これにより、同社が強みを発揮できる「一品一様」の業態を維持しながらも、試作案件から展開する小規模量産のニーズに応えられる体制を築き、事業領域を拡大する計画です。

元看護師のフリーランスから
3代目経営者へ

同社は1972年、門田社長の父親である田中平八氏が創業し、一品一様のオーダーメイドを得意とする板金加工企業として発展してきました。

創業当初は分電盤・制御盤の筐体製作に特化し、高度経済成長の追い風を受けて順調に成長してきました。しかし1990年、現在地に自社工場を建設し、同社初となるパンチングマシン「PEGA-357」の導入計画を進めている最中に田中氏が急逝。門田社長の母親である田中昌子前社長が2代目社長に就任することになりました。
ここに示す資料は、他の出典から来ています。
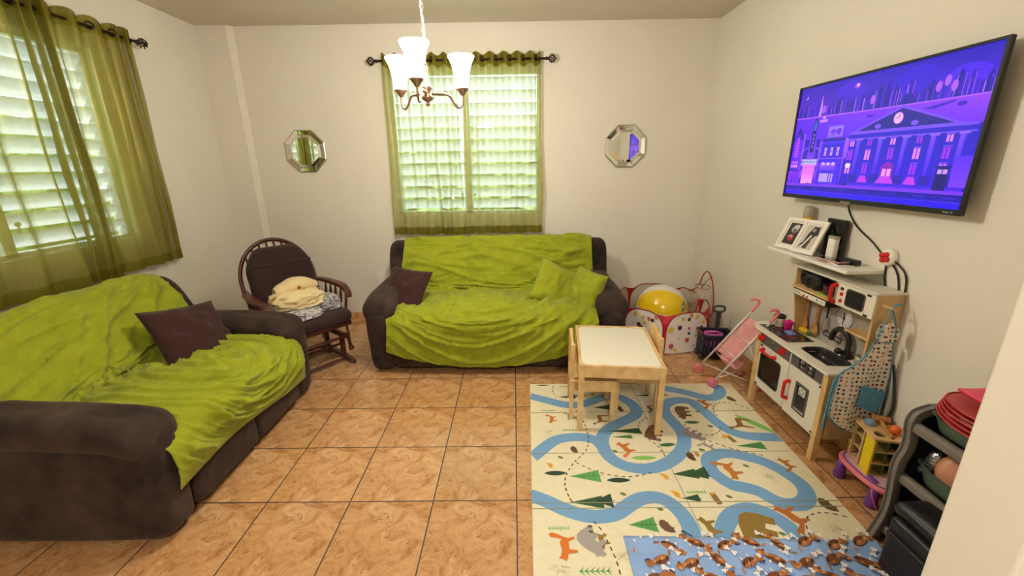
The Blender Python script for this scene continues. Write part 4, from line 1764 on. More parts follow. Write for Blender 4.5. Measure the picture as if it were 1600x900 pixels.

その翌年にバブルが崩壊し、日本経済全体が低迷期に入る中、大黒柱を失った同社の目標は借入金の完済、古参社員の定年、転職市場で不自由しない若手社員の育成、そしてソフトランディングによる廃業でした。そのため、その後の20年近くは大胆な設備投資を行うことなく、粛々と事業を継続してきましたが、2008年に目標達成を目前にリーマンショックが発生し、業績は再び大きく落ち込んでしまいました。

「母は、ひとりも解雇することなく、機械を売却することもなく、新たに運転資金を借り入れて工場を守り切りました。手放すこともできたはずですが、最悪の環境で社員を路頭に迷わせるわけにはいかないという思いが強かった。私はそのとき初めて、母がそれほどまでにこの工場と従業員を大切に思っていることを知り、母の覚悟を見た気がしました」と門田社長は振り返ります。

その後、業績が回復へ向かう中、従業員の強い要望を受けて田中前社長が後継者に指名したのが、元看護師の門田社長でした。
リーマンショックのときに身内として、またパート社員として「母の覚悟」を目の当たりにした門田社長は、田中前社長と従業員の要請を受けて事業承継を承諾。2012年から経営幹部となり、7年後の2019年に3代目社長に就任しました。

地域が必要とする企業に

経営が軌道に乗るにつれ、門田社長が目指すビジョナリー経営も本格化。全社員を巻き込みながら、将来ビジョンを作成・共有できるようになりました。

2019年には「10年ビジョン」を作成し、2020年から2030年までの「設備」(夢の機械)と「組織」(理想の働き方)の進化の道筋を全社で共有。毎年、年初に開催する全社会議でその年の経営指針を議論しながら「経営指針書」を作成し、「10年ビジョン」の内容も見直しています。

前期(2023年9月期)の売上構成は、工作機械部品が37%、分電盤・配電盤筐体が36%、農業機械の試作部品が8%、半導体製造装置などの精密板金加工部品が16%、デザイン板金が3%となっています。得意先口座数は209社で、そのうち前期の取引実績は97社。ここには新規得意先18社が含まれ、毎年20社前後のペースで得意先が増えています。

「岡山県ものづくり女性中央会」
設立メンバー

2019年に開設した新しい事務所には、社員同士のコミュニケーションを充実させるための交流スペースをつくり、職場環境の改善、子育て支援、就業規則の充実、健康経営に力を入れています。2021年には、「おかやま子育て応援宣言」を実施。父親が育児休業を取得しやすい環境を整えるために社内研修を行い、時間単位有休取得制度を導入して子どもの行事に参加しやすくしました。

また、門田社長はものづくりの分野においても経営力を発揮し、2018年には10名の設立メンバーとして「岡山県ものづくり女性中央会」設立に尽力。女性経営者とのコミュニケーションにも積極的に参加し、働き方改革などの施策推進、中小企業団体の発展に取り組んでいます。

「仕事に対する誇りと働きがいを大切にし、仕事に誇りを抱くことで良い家庭を築き、良い家庭を築くことで良い仕事をする――地域に必要とされる企業であり続けるためにはこの好循環が必要不可欠と考え、ワークライフバランスとウェルビーイングの向上を目指していきたい」(門田社長)といいます。

これからも、女性経営者の方々の活躍に注目が集まることでしょう。